Nearly 200 people gathered in Vineyard on Wednesday night to see three possible futures for Geneva Road and comment on which they would like the state to choose. UDOT's $100 million plan is to widen the road to as many as seven lanes in some places.
At Wednesday's meeting UDOT laid out table-sized maps showing three possibilities -- expand Geneva to the east, to the west, or from the center, taking additional land from both sides. The Carters are rooting for the road to go east enough to take out their house. UDOT expects to choose one of the expansion plans, or a combination of the three, by early summer 2008, and will hold another public hearing at that time, said UDOT spokesman Geoff Dupaix.
"It's a dangerous corner," Diana Carter said of her home. "We have no backyard or privacy and we are on display (to the gas station across the street) every time we step out the door."
The couple would like to take a UDOT payout and move to a rambler in the north end of the county. Worst-case scenario, however, is that UDOT will just take part of their yard, leaving the couple to live out their lives with the road closer than ever.
"I would fight it," Dennis Carter said of that possibility. "I don't know how I would fight it, but I would."

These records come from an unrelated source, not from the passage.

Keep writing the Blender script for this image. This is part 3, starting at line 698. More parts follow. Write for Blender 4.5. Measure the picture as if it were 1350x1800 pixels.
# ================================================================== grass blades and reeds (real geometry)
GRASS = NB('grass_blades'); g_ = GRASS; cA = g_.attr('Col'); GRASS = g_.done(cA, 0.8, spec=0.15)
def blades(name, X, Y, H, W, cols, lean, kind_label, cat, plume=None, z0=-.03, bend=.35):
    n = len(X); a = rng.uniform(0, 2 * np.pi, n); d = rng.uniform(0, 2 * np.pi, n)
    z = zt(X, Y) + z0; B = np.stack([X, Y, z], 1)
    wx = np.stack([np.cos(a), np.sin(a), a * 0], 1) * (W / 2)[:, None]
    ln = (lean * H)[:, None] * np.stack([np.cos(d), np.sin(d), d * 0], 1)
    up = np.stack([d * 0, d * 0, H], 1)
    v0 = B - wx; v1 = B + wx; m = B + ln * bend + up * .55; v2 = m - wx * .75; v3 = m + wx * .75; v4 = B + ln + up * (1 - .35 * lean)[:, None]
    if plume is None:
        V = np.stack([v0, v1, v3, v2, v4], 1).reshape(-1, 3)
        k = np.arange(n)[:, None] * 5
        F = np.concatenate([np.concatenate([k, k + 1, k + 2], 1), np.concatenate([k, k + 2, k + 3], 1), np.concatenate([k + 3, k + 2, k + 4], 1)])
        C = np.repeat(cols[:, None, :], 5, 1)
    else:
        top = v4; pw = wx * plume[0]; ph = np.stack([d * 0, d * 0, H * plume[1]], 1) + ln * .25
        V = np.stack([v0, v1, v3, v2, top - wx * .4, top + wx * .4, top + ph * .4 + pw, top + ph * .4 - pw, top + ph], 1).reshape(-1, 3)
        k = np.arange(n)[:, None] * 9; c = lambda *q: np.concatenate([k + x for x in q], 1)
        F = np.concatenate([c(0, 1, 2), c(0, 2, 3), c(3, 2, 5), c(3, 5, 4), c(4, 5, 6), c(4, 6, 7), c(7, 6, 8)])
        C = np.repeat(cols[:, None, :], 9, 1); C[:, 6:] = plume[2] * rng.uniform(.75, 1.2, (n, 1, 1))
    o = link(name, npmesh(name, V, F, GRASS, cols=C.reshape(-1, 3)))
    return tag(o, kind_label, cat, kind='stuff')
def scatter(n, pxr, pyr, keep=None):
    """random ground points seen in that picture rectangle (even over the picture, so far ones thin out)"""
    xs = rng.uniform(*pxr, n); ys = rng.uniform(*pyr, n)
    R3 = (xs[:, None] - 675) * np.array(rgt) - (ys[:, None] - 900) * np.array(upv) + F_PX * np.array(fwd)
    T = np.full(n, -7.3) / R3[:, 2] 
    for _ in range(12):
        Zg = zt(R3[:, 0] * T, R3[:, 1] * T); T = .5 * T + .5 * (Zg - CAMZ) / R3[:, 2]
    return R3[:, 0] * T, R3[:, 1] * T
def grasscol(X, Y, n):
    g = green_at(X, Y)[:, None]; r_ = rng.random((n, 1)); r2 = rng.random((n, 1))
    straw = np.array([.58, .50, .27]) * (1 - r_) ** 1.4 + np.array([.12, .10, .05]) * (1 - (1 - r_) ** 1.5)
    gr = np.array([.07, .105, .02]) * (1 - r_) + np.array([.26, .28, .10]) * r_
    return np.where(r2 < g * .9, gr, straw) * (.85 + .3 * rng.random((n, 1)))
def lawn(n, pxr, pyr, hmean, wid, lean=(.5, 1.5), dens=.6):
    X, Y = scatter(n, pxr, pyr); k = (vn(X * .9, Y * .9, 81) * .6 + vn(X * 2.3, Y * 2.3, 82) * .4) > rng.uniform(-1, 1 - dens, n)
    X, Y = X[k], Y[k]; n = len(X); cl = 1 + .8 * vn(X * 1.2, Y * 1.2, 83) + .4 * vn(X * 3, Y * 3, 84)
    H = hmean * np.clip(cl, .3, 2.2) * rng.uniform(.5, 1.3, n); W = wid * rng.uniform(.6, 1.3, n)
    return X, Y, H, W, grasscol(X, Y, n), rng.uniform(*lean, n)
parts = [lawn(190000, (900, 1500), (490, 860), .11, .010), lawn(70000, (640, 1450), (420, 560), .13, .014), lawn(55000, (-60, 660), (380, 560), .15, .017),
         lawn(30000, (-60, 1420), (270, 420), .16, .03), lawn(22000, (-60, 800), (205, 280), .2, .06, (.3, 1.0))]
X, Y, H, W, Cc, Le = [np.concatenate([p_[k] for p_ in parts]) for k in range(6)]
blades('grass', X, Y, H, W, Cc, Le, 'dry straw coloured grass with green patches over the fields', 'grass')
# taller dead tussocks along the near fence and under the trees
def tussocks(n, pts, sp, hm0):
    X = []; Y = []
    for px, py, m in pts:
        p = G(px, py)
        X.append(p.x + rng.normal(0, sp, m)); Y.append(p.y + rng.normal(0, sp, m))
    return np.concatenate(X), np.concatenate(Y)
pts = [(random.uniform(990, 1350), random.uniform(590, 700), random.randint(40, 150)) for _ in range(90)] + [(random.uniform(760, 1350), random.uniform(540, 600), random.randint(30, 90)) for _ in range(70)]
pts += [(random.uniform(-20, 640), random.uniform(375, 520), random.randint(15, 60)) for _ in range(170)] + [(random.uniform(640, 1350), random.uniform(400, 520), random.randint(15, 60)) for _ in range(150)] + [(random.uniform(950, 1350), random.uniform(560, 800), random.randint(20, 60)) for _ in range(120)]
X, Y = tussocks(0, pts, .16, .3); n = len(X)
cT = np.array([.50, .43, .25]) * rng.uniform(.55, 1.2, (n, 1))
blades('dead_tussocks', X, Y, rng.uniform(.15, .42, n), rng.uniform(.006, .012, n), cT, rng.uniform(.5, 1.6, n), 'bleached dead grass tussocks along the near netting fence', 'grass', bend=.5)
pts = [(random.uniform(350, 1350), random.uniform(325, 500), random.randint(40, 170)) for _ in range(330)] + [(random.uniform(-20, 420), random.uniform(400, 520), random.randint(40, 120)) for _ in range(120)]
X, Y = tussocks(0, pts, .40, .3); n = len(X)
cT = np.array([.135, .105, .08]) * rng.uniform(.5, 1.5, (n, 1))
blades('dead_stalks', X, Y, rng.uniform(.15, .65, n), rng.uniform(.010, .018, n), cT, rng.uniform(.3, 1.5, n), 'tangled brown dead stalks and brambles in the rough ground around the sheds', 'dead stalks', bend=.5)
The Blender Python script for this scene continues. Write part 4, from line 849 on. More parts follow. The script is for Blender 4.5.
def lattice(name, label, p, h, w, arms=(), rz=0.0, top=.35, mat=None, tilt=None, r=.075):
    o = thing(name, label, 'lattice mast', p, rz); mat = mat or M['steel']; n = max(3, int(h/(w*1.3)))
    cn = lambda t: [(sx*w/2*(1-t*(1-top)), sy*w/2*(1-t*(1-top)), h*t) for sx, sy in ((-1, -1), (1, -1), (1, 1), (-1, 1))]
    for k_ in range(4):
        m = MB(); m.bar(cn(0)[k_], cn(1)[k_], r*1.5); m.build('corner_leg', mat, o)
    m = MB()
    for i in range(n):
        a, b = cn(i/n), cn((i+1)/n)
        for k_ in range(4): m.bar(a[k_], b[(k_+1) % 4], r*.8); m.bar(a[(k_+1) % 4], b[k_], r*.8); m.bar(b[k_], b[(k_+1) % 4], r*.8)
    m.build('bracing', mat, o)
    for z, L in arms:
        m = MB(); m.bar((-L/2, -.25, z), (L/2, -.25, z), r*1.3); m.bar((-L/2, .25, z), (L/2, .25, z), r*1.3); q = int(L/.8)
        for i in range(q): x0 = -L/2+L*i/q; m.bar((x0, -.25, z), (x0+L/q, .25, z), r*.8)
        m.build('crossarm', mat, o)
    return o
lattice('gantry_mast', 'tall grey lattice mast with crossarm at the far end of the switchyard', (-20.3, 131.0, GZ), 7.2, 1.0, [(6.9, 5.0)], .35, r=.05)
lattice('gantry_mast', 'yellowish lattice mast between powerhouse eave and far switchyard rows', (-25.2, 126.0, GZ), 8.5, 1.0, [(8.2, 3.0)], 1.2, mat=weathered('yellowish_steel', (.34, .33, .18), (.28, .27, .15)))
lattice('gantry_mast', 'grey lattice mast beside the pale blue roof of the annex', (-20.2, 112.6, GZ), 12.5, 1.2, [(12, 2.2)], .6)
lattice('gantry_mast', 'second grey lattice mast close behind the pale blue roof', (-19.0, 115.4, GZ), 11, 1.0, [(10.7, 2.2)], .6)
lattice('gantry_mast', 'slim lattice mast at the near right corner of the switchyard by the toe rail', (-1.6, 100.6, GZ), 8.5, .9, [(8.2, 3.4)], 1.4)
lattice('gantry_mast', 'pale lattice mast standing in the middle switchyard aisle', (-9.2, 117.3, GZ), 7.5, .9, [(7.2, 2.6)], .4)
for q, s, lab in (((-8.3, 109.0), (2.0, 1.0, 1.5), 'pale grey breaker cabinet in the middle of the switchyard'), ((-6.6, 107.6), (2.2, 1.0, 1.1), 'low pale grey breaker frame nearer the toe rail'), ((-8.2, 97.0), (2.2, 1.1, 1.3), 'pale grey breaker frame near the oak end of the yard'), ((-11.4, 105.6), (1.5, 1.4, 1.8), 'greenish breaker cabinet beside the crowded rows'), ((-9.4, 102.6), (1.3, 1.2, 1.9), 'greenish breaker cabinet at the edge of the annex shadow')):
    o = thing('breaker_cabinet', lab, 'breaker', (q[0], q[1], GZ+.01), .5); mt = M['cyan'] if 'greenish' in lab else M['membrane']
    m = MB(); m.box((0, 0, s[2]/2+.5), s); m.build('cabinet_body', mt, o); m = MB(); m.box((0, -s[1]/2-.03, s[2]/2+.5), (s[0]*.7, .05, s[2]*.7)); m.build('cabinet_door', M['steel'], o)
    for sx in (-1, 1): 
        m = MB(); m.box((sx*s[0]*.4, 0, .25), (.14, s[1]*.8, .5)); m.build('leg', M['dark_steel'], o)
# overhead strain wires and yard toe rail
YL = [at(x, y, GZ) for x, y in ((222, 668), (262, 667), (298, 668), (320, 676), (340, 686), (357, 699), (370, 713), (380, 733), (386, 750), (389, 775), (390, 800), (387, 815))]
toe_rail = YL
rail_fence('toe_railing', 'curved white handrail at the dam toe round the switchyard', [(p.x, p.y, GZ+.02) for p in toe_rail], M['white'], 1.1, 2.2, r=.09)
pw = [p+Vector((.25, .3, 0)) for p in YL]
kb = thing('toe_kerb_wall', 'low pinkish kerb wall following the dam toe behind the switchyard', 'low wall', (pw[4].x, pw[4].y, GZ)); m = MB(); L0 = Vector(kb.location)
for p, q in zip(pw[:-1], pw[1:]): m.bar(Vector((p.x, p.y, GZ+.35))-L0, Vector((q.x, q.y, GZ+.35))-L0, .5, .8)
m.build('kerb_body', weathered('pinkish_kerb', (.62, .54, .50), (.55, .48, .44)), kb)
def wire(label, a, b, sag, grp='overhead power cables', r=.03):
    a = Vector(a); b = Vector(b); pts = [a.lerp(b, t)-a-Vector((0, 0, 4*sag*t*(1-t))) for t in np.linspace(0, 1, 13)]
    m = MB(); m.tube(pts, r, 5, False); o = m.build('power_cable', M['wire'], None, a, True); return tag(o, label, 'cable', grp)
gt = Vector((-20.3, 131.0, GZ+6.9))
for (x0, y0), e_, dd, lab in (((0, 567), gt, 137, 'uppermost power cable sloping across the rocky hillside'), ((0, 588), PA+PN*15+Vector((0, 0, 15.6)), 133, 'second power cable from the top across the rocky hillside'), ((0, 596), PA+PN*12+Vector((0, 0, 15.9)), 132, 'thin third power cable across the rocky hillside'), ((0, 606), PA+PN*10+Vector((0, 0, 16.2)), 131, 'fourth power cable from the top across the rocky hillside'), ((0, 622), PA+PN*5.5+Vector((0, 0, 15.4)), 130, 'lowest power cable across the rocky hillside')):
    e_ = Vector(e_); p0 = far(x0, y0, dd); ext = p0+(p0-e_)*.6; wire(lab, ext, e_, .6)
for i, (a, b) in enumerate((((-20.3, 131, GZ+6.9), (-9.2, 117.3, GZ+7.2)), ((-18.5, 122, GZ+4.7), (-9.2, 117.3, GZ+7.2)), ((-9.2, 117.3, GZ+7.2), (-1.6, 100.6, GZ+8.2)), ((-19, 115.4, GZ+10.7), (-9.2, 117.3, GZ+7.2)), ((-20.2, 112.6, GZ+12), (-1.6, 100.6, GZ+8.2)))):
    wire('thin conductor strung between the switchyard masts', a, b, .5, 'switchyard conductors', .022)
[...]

Grant and Barbara Holdaway said the state must choose to take land from the center -- their home and livelihood depend on it. The couple own Vineyard Garden Center on Geneva Road, and their home is directly across the street. Expanding to the east would take out the parking lot of their business, ruining it, while expanding to the west would take their home, they said.
And as a Vineyard Town Council member, Grant Holdaway said he fears UDOT will push west, feeling Vineyard can take the hit more easily than Orem on the east side of the street. Going down the center would be most fair, he said.
Michelle Leckie of Provo grew up on Geneva Road and has rented her grandmother's home here for the past seven years. Expanding to the east would either take out the house or bring the road to abut it, she said.
"I don't mind, if I can buy the lot and build a house on the back of the lot," she said. "I like the area because it is close enough to town that it is not like living in the boondocks, but I still have a view. Most days I don't mind the traffic, as long as I have a fenced yard."
The owner of a large business along Geneva Road in Orem said he came to the meeting only to discover his business is doomed. All three of UDOT's proposals would include razing his building, he said. He asked his name not be used as he has not begun negotiations with UDOT.
Because his building is used by several tenants, the future is unsure, and everything will depend "on how well they (UDOT) take care of us," he said. "They say we will be taken care of, but will wefi"
After months of study, UDOT has come up with a complex proposal that includes widening the road to seven lanes between Center Street and University Parkway in Orem, and widths varying from three to five lanes the rest of the length of the road, said Dupaix of UDOT.